◆ AIM OF THE TASK ◆
Give back every line exactly as it appears, pictures excluded.

◆ SOURCE DATA ◆
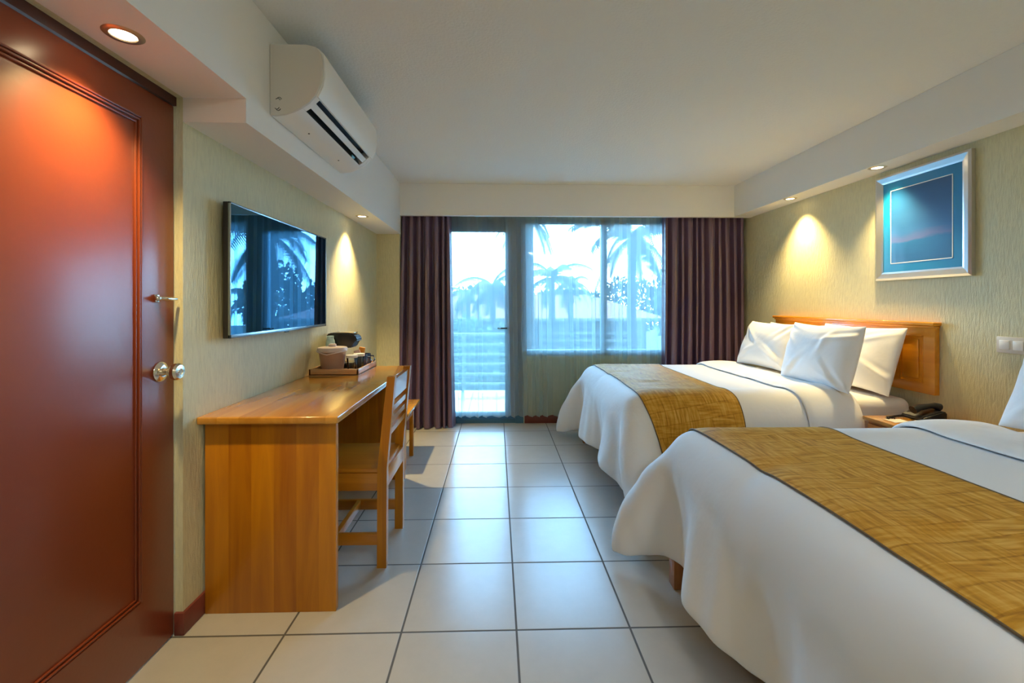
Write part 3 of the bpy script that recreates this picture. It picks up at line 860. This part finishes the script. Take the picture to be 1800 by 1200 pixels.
def pillow_mesh(w, h, th, seed):
    """soft pillow in its own frame: u across, v up, n thickness"""
    rnd = np.random.RandomState(seed)
    n = 40
    a = np.linspace(-1, 1, n + 1)
    U, V = np.meshgrid(a, a, indexing='ij')
    prof = lambda q: np.clip(1 - np.abs(q) ** 2.6, 0, 1) ** .55
    T = prof(U) * prof(V)
    # edge pulls in between the corners
    X = U * w / 2 * (1 - .055 * (1 - V ** 2) * np.abs(U) ** 3)
    Z = V * h / 2 * (1 - .085 * (1 - U ** 2) * np.abs(V) ** 3)
    wr = np.zeros_like(U)
    for k in range(7):
        cx_, cz_ = rnd.choice([-1, 1]) * rnd.uniform(.35, .95), rnd.choice([-1, 1]) * rnd.uniform(.3, .95)
        ang = math.atan2(cz_, cx_) + rnd.uniform(-.5, .5)
        p = (U - cx_) * math.cos(ang) + (V - cz_) * math.sin(ang); q = -(U - cx_) * math.sin(ang) + (V - cz_) * math.cos(ang)
        wr += rnd.uniform(.006, .013) * np.exp(-(p / .45) ** 2) * np.exp(-(q / .07) ** 2)
        wr -= .006 * np.exp(-(p / .4) ** 2) * np.exp(-((q - .12) / .07) ** 2)
    wr += .004 * np.sin(U * 5 + V * 3 + seed) * np.sin(V * 4 - U * 2)
    fr = T * th / 2 + wr * np.clip(T * 3, 0, 1)
    bk = -T * th / 2
    A = np.stack([X, fr, Z], -1); B = np.stack([X, bk, Z], -1)
    nn = n + 1; vs = A.reshape(-1, 3).tolist(); idxB = {}
    F = []
    for i in range(nn):
        for j in range(nn):
            if 0 < i < n and 0 < j < n:
                idxB[i, j] = len(vs); vs.append(B[i, j].tolist())
            else: idxB[i, j] = i * nn + j
    for i in range(n):
        for j in range(n):
            k = i * nn + j
            F.append((k, k + 1, k + nn + 1, k + nn)); F.append((idxB[i + 1, j], idxB[i + 1, j + 1], idxB[i, j + 1], idxB[i, j]))
    me = bpy.data.meshes.new('pillow'); me.from_pydata(vs, [], F)
    return me
def pillow(x, y, z, w, h, th, lean, seed, label, yaw=0, roll=0):
    """bottom edge centre at (x,y,z); leans back towards +X by `lean`"""
    me = pillow_mesh(w, h, th, seed)
    # frame: u -> -Y, n -> -X, v -> Z
    base = Matrix(((0, -1, 0, 0), (-1, 0, 0, 0), (0, 0, 1, h / 2), (0, 0, 0, 1)))
    m_ = Matrix.Translation((x, y, z)) @ Matrix.Rotation(R(yaw), 4, 'Z') @ Matrix.Rotation(R(lean), 4, 'Y') @ Matrix.Rotation(R(roll), 4, 'X') @ base
    me.transform(m_)
    bm = bmesh.new(); bm.from_mesh(me)
    o = obj('pillow', bm, M['white_cloth'], auto=0)
    o.modifiers.new('sub', 'SUBSURF')
    return tag(o, label, 'pillow', 'white bed pillows')

B1, B2 = 3.285, 1.275
bed(B1, 'white made double bed nearest the curtains', '')
bed(B2, 'white made double bed in the foreground', '')
bed_cloth(B1, 'the far bed by the curtains')
bed_cloth(B2, 'the near bed in the foreground')
headboard(B1, 'amber wood headboard on the wall behind the far bed')

PZ = BT + .012
pillow(2.36, B1 - .36, PZ - .01, .68, .44, .15, 16, 3, 'white pillow against the headboard of the far bed, nearest the telephone')
pillow(2.37, B1 + .31, PZ - .01, .68, .42, .15, 16, 11, 'white pillow behind the others at the curtain end of the far headboard')
pillow(2.06, B1 - .45, PZ + .020, .63, .42, .17, 15, 5, 'plump white front pillow on the far bed, nearest the telephone', yaw=0)
pillow(2.13, B1 + .22, PZ + .035, .66, .40, .17, 22, 7, 'plump white front pillow on the far bed, nearest the curtains', yaw=3)
pillow(2.38, B2 + .36, PZ - .01, .68, .44, .15, 16, 13, 'white pillow at the back of the near bed, cut by the photo edge')
pillow(2.15, B2 + .22, PZ + .035, .66, .41, .17, 22, 17, 'plump white pillow at the front of the near bed, cut by the photo edge', yaw=3)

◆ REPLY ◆
Write part 3 of the bpy script that recreates this picture. It picks up at line 860. This part finishes the script. Take the picture to be 1800 by 1200 pixels.
def pillow_mesh(w, h, th, seed):
    """soft pillow in its own frame: u across, v up, n thickness"""
    rnd = np.random.RandomState(seed)
    n = 40
    a = np.linspace(-1, 1, n + 1)
    U, V = np.meshgrid(a, a, indexing='ij')
    prof = lambda q: np.clip(1 - np.abs(q) ** 2.6, 0, 1) ** .55
    T = prof(U) * prof(V)
    # edge pulls in between the corners
    X = U * w / 2 * (1 - .055 * (1 - V ** 2) * np.abs(U) ** 3)
    Z = V * h / 2 * (1 - .085 * (1 - U ** 2) * np.abs(V) ** 3)
    wr = np.zeros_like(U)
    for k in range(7):
        cx_, cz_ = rnd.choice([-1, 1]) * rnd.uniform(.35, .95), rnd.choice([-1, 1]) * rnd.uniform(.3, .95)
        ang = math.atan2(cz_, cx_) + rnd.uniform(-.5, .5)
        p = (U - cx_) * math.cos(ang) + (V - cz_) * math.sin(ang); q = -(U - cx_) * math.sin(ang) + (V - cz_) * math.cos(ang)
        wr += rnd.uniform(.006, .013) * np.exp(-(p / .45) ** 2) * np.exp(-(q / .07) ** 2)
        wr -= .006 * np.exp(-(p / .4) ** 2) * np.exp(-((q - .12) / .07) ** 2)
    wr += .004 * np.sin(U * 5 + V * 3 + seed) * np.sin(V * 4 - U * 2)
    fr = T * th / 2 + wr * np.clip(T * 3, 0, 1)
    bk = -T * th / 2
    A = np.stack([X, fr, Z], -1); B = np.stack([X, bk, Z], -1)
    nn = n + 1; vs = A.reshape(-1, 3).tolist(); idxB = {}
    F = []
    for i in range(nn):
        for j in range(nn):
            if 0 < i < n and 0 < j < n:
                idxB[i, j] = len(vs); vs.append(B[i, j].tolist())
            else: idxB[i, j] = i * nn + j
    for i in range(n):
        for j in range(n):
            k = i * nn + j
            F.append((k, k + 1, k + nn + 1, k + nn)); F.append((idxB[i + 1, j], idxB[i + 1, j + 1], idxB[i, j + 1], idxB[i, j]))
    me = bpy.data.meshes.new('pillow'); me.from_pydata(vs, [], F)
    return me
def pillow(x, y, z, w, h, th, lean, seed, label, yaw=0, roll=0):
    """bottom edge centre at (x,y,z); leans back towards +X by `lean`"""
    me = pillow_mesh(w, h, th, seed)
    # frame: u -> -Y, n -> -X, v -> Z
    base = Matrix(((0, -1, 0, 0), (-1, 0, 0, 0), (0, 0, 1, h / 2), (0, 0, 0, 1)))
    m_ = Matrix.Translation((x, y, z)) @ Matrix.Rotation(R(yaw), 4, 'Z') @ Matrix.Rotation(R(lean), 4, 'Y') @ Matrix.Rotation(R(roll), 4, 'X') @ base
    me.transform(m_)
    bm = bmesh.new(); bm.from_mesh(me)
    o = obj('pillow', bm, M['white_cloth'], auto=0)
    o.modifiers.new('sub', 'SUBSURF')
    return tag(o, label, 'pillow', 'white bed pillows')

B1, B2 = 3.285, 1.275
bed(B1, 'white made double bed nearest the curtains', '')
bed(B2, 'white made double bed in the foreground', '')
bed_cloth(B1, 'the far bed by the curtains')
bed_cloth(B2, 'the near bed in the foreground')
headboard(B1, 'amber wood headboard on the wall behind the far bed')

PZ = BT + .012
pillow(2.36, B1 - .36, PZ - .01, .68, .44, .15, 16, 3, 'white pillow against the headboard of the far bed, nearest the telephone')
pillow(2.37, B1 + .31, PZ - .01, .68, .42, .15, 16, 11, 'white pillow behind the others at the curtain end of the far headboard')
pillow(2.06, B1 - .45, PZ + .020, .63, .42, .17, 15, 5, 'plump white front pillow on the far bed, nearest the telephone', yaw=0)
pillow(2.13, B1 + .22, PZ + .035, .66, .40, .17, 22, 7, 'plump white front pillow on the far bed, nearest the curtains', yaw=3)
pillow(2.38, B2 + .36, PZ - .01, .68, .44, .15, 16, 13, 'white pillow at the back of the near bed, cut by the photo edge')
pillow(2.15, B2 + .22, PZ + .035, .66, .41, .17, 22, 17, 'plump white pillow at the front of the near bed, cut by the photo edge', yaw=3)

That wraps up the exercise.